**AVAILABLE DATA:**
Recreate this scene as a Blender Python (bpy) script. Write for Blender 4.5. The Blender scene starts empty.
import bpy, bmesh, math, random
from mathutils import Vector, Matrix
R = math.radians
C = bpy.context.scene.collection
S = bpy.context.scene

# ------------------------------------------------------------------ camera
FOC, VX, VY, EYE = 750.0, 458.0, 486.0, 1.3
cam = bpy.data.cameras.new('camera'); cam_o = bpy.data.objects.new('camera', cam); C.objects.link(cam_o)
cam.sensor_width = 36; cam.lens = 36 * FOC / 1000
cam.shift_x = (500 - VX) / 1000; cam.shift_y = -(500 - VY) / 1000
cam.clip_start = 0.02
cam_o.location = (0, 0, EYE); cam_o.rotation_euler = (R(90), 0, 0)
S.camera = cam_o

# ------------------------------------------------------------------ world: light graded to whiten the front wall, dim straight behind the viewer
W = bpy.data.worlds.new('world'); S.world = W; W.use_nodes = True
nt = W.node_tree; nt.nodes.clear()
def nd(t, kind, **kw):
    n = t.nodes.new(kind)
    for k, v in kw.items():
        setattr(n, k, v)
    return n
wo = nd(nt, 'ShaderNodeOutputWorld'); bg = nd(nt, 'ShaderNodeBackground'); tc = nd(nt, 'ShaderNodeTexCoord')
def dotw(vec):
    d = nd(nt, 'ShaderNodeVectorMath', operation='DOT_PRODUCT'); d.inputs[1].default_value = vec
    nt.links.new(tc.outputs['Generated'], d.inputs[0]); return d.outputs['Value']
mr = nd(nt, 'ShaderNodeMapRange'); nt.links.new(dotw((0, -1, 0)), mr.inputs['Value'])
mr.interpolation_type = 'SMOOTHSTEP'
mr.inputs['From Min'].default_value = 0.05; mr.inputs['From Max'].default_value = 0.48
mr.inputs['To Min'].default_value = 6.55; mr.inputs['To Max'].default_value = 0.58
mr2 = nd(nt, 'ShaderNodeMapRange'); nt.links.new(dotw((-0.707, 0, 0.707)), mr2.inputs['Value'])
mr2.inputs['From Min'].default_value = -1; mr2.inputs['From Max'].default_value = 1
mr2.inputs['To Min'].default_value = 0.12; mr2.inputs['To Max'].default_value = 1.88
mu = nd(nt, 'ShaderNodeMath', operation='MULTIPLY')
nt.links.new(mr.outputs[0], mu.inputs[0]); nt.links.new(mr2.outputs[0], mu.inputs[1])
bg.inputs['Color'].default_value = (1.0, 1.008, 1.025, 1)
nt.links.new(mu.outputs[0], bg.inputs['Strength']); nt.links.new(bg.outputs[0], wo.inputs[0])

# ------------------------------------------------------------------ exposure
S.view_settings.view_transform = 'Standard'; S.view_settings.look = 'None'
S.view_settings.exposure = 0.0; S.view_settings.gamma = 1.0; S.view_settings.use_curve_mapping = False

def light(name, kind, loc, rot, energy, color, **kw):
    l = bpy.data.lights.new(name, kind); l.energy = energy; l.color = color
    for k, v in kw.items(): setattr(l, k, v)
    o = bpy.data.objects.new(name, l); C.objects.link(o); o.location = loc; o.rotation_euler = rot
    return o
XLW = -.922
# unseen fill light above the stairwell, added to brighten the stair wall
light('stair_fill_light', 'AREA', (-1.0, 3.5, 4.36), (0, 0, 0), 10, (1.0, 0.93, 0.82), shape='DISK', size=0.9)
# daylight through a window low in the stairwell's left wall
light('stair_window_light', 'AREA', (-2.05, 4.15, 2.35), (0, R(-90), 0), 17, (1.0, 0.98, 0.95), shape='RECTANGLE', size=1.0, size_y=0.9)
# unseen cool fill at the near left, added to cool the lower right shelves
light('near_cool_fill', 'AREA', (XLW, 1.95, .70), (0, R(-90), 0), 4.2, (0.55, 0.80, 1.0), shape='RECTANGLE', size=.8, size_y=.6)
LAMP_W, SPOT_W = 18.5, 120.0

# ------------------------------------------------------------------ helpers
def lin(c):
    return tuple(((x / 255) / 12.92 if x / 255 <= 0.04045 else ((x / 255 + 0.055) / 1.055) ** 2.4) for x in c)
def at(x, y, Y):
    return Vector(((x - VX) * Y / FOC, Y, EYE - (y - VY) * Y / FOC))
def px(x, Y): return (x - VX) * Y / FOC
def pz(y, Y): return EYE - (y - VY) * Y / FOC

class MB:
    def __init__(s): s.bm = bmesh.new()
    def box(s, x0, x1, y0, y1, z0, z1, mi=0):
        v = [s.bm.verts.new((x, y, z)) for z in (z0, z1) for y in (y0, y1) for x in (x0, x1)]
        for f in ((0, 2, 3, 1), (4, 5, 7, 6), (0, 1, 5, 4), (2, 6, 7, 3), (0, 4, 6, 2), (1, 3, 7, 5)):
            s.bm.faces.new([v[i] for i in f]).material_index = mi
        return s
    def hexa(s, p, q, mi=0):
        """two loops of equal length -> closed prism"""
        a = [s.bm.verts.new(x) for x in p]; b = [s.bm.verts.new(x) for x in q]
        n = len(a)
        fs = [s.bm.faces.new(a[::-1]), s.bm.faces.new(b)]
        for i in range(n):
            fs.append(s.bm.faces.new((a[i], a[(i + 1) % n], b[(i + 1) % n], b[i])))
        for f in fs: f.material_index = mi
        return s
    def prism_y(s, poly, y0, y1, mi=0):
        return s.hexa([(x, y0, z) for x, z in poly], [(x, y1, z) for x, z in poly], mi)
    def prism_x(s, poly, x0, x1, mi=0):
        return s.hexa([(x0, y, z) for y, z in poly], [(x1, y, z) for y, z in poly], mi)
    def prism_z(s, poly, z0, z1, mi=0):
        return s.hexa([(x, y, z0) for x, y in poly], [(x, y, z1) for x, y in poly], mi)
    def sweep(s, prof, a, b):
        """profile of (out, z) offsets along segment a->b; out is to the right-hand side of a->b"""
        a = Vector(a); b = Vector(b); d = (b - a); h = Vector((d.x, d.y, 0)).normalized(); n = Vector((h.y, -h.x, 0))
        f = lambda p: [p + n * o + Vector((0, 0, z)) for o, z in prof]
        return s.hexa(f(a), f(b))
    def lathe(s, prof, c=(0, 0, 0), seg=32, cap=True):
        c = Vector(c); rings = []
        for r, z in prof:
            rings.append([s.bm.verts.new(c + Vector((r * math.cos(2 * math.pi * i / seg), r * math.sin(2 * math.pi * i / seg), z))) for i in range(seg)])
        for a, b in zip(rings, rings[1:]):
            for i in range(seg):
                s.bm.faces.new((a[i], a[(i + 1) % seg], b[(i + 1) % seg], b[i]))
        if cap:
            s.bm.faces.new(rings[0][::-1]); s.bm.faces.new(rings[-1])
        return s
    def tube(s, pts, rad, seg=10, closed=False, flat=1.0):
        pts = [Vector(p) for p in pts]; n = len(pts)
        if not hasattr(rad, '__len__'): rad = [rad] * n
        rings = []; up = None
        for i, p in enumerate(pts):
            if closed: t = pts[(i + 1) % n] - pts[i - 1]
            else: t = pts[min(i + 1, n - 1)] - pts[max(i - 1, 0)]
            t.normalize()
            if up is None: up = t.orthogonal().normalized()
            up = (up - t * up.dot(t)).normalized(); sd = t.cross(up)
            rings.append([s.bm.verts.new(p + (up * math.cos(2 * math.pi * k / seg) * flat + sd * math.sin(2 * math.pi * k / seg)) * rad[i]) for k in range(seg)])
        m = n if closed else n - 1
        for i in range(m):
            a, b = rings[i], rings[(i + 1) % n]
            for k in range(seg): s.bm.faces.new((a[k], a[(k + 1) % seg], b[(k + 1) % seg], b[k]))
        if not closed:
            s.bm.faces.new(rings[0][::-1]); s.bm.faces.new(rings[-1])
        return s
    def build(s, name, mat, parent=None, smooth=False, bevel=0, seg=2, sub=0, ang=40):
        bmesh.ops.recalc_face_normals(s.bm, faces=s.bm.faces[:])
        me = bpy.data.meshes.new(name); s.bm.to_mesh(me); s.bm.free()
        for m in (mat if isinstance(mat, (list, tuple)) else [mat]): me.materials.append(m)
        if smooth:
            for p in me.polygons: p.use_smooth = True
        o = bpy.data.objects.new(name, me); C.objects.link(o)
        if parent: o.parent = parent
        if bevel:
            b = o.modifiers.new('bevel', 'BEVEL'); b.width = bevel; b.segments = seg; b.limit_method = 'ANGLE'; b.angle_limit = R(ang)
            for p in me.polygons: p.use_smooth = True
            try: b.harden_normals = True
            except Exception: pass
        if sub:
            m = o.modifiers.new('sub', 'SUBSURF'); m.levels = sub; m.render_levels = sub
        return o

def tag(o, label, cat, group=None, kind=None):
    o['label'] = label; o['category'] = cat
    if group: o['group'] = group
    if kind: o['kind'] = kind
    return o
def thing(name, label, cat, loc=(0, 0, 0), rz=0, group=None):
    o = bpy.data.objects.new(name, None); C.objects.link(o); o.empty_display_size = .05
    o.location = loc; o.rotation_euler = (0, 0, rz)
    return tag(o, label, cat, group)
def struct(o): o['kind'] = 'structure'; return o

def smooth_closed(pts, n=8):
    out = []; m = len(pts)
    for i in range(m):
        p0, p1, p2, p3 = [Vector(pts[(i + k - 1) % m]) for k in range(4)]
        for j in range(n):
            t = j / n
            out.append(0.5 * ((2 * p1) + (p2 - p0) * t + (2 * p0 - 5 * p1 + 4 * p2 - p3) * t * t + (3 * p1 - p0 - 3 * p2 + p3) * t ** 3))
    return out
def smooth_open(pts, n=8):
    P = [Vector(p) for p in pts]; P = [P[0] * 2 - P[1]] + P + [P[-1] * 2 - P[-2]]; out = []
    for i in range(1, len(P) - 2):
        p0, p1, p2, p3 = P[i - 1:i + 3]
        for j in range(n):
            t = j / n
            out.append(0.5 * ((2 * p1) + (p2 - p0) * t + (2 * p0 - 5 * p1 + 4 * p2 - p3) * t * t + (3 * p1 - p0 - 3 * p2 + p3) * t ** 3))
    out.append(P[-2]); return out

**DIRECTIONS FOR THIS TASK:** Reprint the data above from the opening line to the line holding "S.camera = cam_o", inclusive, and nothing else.

**FINAL RESULT:**
Recreate this scene as a Blender Python (bpy) script. Write for Blender 4.5. The Blender scene starts empty.
import bpy, bmesh, math, random
from mathutils import Vector, Matrix
R = math.radians
C = bpy.context.scene.collection
S = bpy.context.scene

# ------------------------------------------------------------------ camera
FOC, VX, VY, EYE = 750.0, 458.0, 486.0, 1.3
cam = bpy.data.cameras.new('camera'); cam_o = bpy.data.objects.new('camera', cam); C.objects.link(cam_o)
cam.sensor_width = 36; cam.lens = 36 * FOC / 1000
cam.shift_x = (500 - VX) / 1000; cam.shift_y = -(500 - VY) / 1000
cam.clip_start = 0.02
cam_o.location = (0, 0, EYE); cam_o.rotation_euler = (R(90), 0, 0)
S.camera = cam_o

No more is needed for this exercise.